A fund is a safer way to invest, spreading your money across far more companies than most individuals could achieve otherwise. It reduces volatility and means that if a small number of holdings disappoint, the overall performance can still be attractive. There is little point in buying more than one UK equity income fund as each manager is looking.

The downside for the investor who wants income is that those assets which yield best are becoming ever more expensive.

“Fixed interest investments, such as gilts (Government stock) and corporate bonds, should have a place in most portfolios. They are particularly suited to more cautious investors, near or in retirement, or those who want to protect against stock market falls,” suggests Kelly Kirby, chartered financial planner at adviser Chase de Vere in Leeds.

Income from bonds is more stable than dividends but currently low since interest rates are miniscule. Corporate ones are unexciting as they are using the low borrowing environment to issue longer-dated bonds at tiny yields.

For greater returns, it is necessary to seek high yield bonds or emerging market ones, both bringing increased risk. Just like equity income, a collective is a less risky way to proceed. Juliet Schooling Latter, head of research at discount broker Chelsea Financial Services, has tracked down two bond funds which pay fair returns:

Invesco Perpetual Monthly which can invest up to 20 per cent in equities, yielding 5 per cent;

Schroder High Yield Opportunities, yielding six per cent.

Seven Investment Management creates portfolios based upon a client’s attitude to risk. For fixed interest, its ‘moderately cautious’ selection includes Babson US High Yield Bond, Fair Oaks Income, Lloyds Bank 1.75 per cent March 2022 and US Treasury 2.25 per cent February 2027.

Avoid bonds issued by building societies, known as permanent income bearing shares or PIBS. As both the Manchester and West Bromwich Building Societies have shown, they can walk away from paying interest. Investors can also find such respected issuers will not redeem their money. PIBS are not covered by the Financial Services Compensation Scheme.

With slow growth of only 1.7 per cent in the UK and concerns over the effects of Brexit, a stronger income stream is likely elsewhere. By comparison, in its latest update, the IMF forecasts global growth of 3.5 per cent this year and 3.6 per cent next, boosted by continental Europe and emerging markets.

There are sectors like developed technology which produce an income but are not accessible in the UK.

Lowcock likes MI Chelverton UK Equity Income whether you are seeking income or growth. It invests primarily in mid-sized and small firms which yield at least four per cent. The managers source reliable if ‘boring’ income payers. For growth investors, the benefit is gained through reinvesting the dividends. Overall the fund yields 4.09 per cent.

To not take dividends gives a major boost to any portfolio. Whilst the FTSE 100 has increased 18.6 per cent in a decade, money invested there over the same period has jumped more than 74 per cent with the dividends reinvested.

For a fund based on all sizes of UK company with an outstanding track record of raising its own dividend, Rathbone Income is Schooling Latter’s choice.
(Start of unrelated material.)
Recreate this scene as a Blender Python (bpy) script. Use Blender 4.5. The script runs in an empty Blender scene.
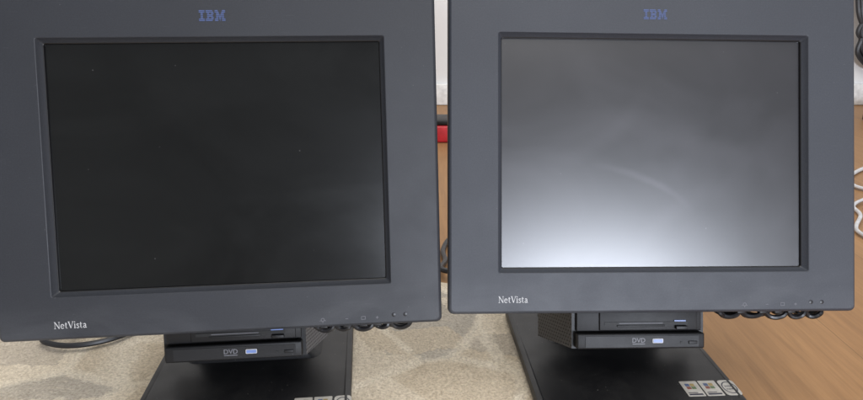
import bpy, math, random
import numpy as np
from mathutils import Matrix, Vector
random.seed(4)
scene=bpy.context.scene
col=scene.collection
WM={}   # tracked world matrices

# ------------------------------------------------------------------ helpers
def link(o,world=None,parent=None):
    col.objects.link(o)
    if world is None: world=Matrix.Identity(4)
    WM[o.name]=world
    if parent is not None:
        o.parent=parent
        o.matrix_local=WM[parent.name].inverted()@world
    else:
        o.matrix_world=world
    return o
class MB:
    def __init__(s): s.v=[];s.f=[];s.m=[]
    def quad(s,pts,m=0):
        n=len(s.v);s.v+=[tuple(p) for p in pts];s.f.append(tuple(range(n,n+len(pts))));s.m.append(m)
    def add(s,v,f,m=0):
        n=len(s.v);s.v+=[tuple(p) for p in v]
        for q in f:
            s.f.append(tuple(n+i for i in q));s.m.append(m)
    def box(s,x0,x1,y0,y1,z0,z1,m=0,b=0.0):
        if b<=0:
            v=[(x,y,z) for x in(x0,x1) for y in(y0,y1) for z in(z0,z1)]
            f=[(0,1,3,2),(4,6,7,5),(0,4,5,1),(2,3,7,6),(0,2,6,4),(1,5,7,3)]
            s.add(v,f,m);return
        import bmesh
        bm=bmesh.new();bmesh.ops.create_cube(bm,size=1)
        for w in bm.verts:
            w.co=Vector(((x0+x1)/2+w.co.x*(x1-x0),(y0+y1)/2+w.co.y*(y1-y0),(z0+z1)/2+w.co.z*(z1-z0)))
        bmesh.ops.bevel(bm,geom=bm.edges[:],offset=b,segments=3,affect='EDGES',profile=.5)
        bm.verts.index_update()
        s.add([w.co[:] for w in bm.verts],[[q.index for q in fc.verts] for fc in bm.faces],m);bm.free()
    def loops(s,L,m=0,capa=False,capb=False,closed=True):
        n=len(L[0]);b=len(s.v)
        for l in L:s.v+=[tuple(p) for p in l]
        for i in range(len(L)-1):
            mm=m[i] if isinstance(m,(list,tuple)) else m
            for j in range(n if closed else n-1):
                k=(j+1)%n
                s.f.append((b+i*n+j,b+i*n+k,b+(i+1)*n+k,b+(i+1)*n+j));s.m.append(mm)
        m0=m[0] if isinstance(m,(list,tuple)) else m
        if capa:s.f.append(tuple(b+j for j in range(n))[::-1]);s.m.append(m0)
        if capb:s.f.append(tuple(b+(len(L)-1)*n+j for j in range(n)));s.m.append(m0 if not isinstance(m,(list,tuple)) else m[-1])
    def obj(s,name,mats,world=None,parent=None,smooth=True,ang=35,flatface=False):
        me=bpy.data.meshes.new(name);me.from_pydata(s.v,[],s.f)
        for mt in mats:me.materials.append(mt)
        for p,mi in zip(me.polygons,s.m):p.material_index=mi
        import bmesh
        bm=bmesh.new();bm.from_mesh(me);bmesh.ops.remove_doubles(bm,verts=bm.verts,dist=1e-6)
        bmesh.ops.recalc_face_normals(bm,faces=bm.faces)
        bm.to_mesh(me)
        if smooth:
            me.shade_smooth();me.set_sharp_from_angle(angle=math.radians(ang))
        if flatface:
            bm.edges.ensure_lookup_table();bm.edges.index_update()
            fl=lambda f:abs(f.normal.y)>.99995
            idx=[e.index for e in bm.edges if len(e.link_faces)==2 and fl(e.link_faces[0])!=fl(e.link_faces[1])]
            at=me.attributes.get('sharp_edge') or me.attributes.new('sharp_edge','BOOLEAN','EDGE')
            for i in idx: at.data[i].value=True
        bm.free();me.update()
        return link(bpy.data.objects.new(name,me),world,parent)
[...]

It pays 3.4 per cent and has increased its dividend in 23 of the past 24 years. She also tips the City of London Investment Trust which has raised its dividend for over half a century and always has the back-up revenue reserve should conditions tighten. It yields 3.9 per cent.

Lowcock’s tip for a risk-averse fund based on companies which offer sustainable growing dividends and a consistent cash flow is Fidelity Global Dividend. With a defensive style of investing, it performs better in weaker markets and currently yields 2.8 per cent. A rival is Guinness Global Equity Income which pays the same yield.

There are also hybrid funds where some of the capital growth is sacrificed to boost income. They are likely to underperform when markets are rising and vice versa.

Two examples are Fidelity Enhanced Income and Schroder Income Maximiser.

For a bond approach, Artemis Strategic Bond is run by James Foster who has almost 20 years of bond investment experience. Tipped by Lowcock, Foster can buy anywhere in the bond market, giving a flexibility which is ideal to create a balanced fund. It currently yields four per cent.

Commercial property can provide a good yield with growth prospects but more risk is being taken on. It is important to understand where a property fund invests, such as the shares of quoted companies or actual bricks and mortar. Two funds Kirby tips are Henderson UK Property and M&G Property Portfolio.

If you want to see a tangible asset, buy-to-let is an option but, apart from the changing tax position, there can be prolonged periods if no tenant can be found.